Maybe tomorrow I'll go to lunch at one of our nearby restaurants and order another ground-meat dish. I think meat in larger pieces is definitely beyond me right now, but the ground beef in the bolognese is perfect. I'm still pretty limited, of course, because I can't have ground/minced meat mixed with anything chewier than pasta. I wonder if I'm even going to be able to eat those vegetables in the fettucini I ordered tonight. I may have been overly ambitious. I'll give them a try & see how firm they are. Normally, I like my veggies only lightly cooked & still nice and crunchy, which is how most Berkeley restaurants prepare them, but I definitely wouldn't be able to manage that right now!
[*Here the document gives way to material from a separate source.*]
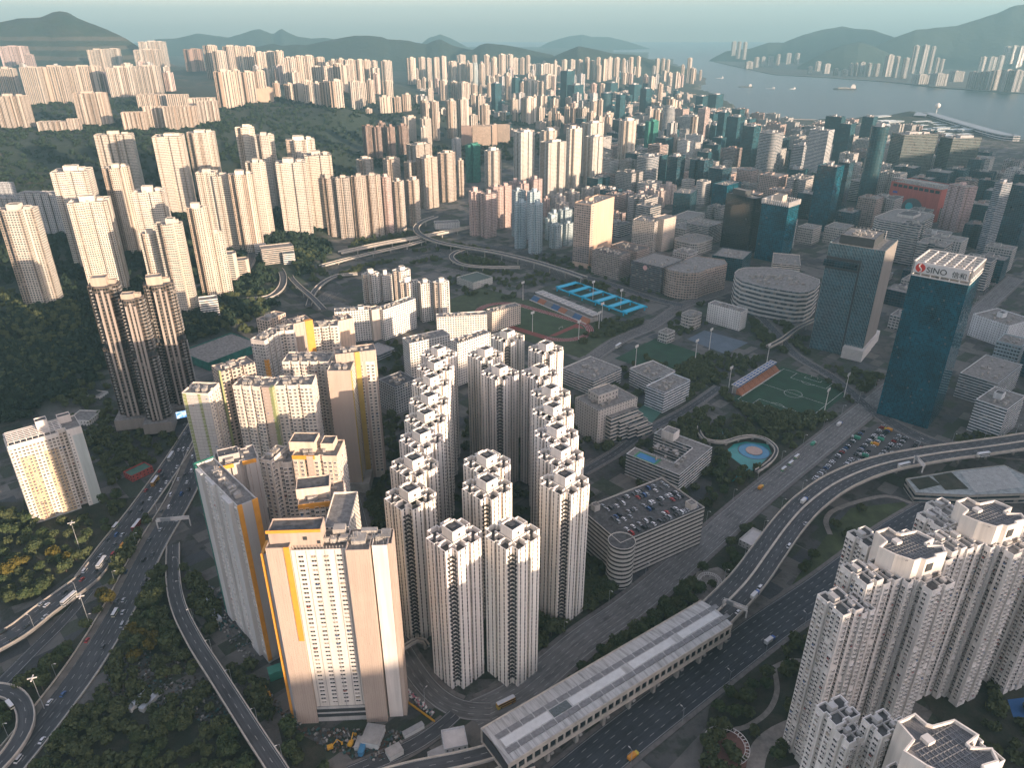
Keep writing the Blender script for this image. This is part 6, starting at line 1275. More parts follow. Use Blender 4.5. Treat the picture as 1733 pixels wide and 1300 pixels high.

I think I could probably manage a simple pad Thai if I ordered it without the peanuts. And I know Racha Cafe (a Thai restaurant near us) used to do a great minced chicken dish with basil ... I should check out their menu to see if they still have it. It would be great to be able to expand my flavor/texture palette! Time to brainstorm other foods that are soft-but-a-bit-chewy (like pasta) and/or in very small pieces (like ground beef). Many Italian dishes, obviously ... but any other suggestions? Minced meats, mushrooms ... tofu (even firm tofu should probably be okay, as long as it's not fried to make it crispy) ... spinach ... flaky fish ... fried rice with the tiny diced BBQ pork (like they do at King Dong) ... all these exciting new possibilities!

EDITED TO ADD: When going out for lunch today between my two appointments, I found it difficult to find a restaurant that had food I could comfortably eat, but ended up having pancakes at Crepevine in Rockridge. So apparently pancakes are now possible, too, though I left the crispy edges behind & mostly just ate the comparatively mushy middle part.

EDITED TO ADD: Still can't let anything touch the graft sites, including not only food but also my tongue and my toothbrush. This requires an uncomfortable degree of vigilance.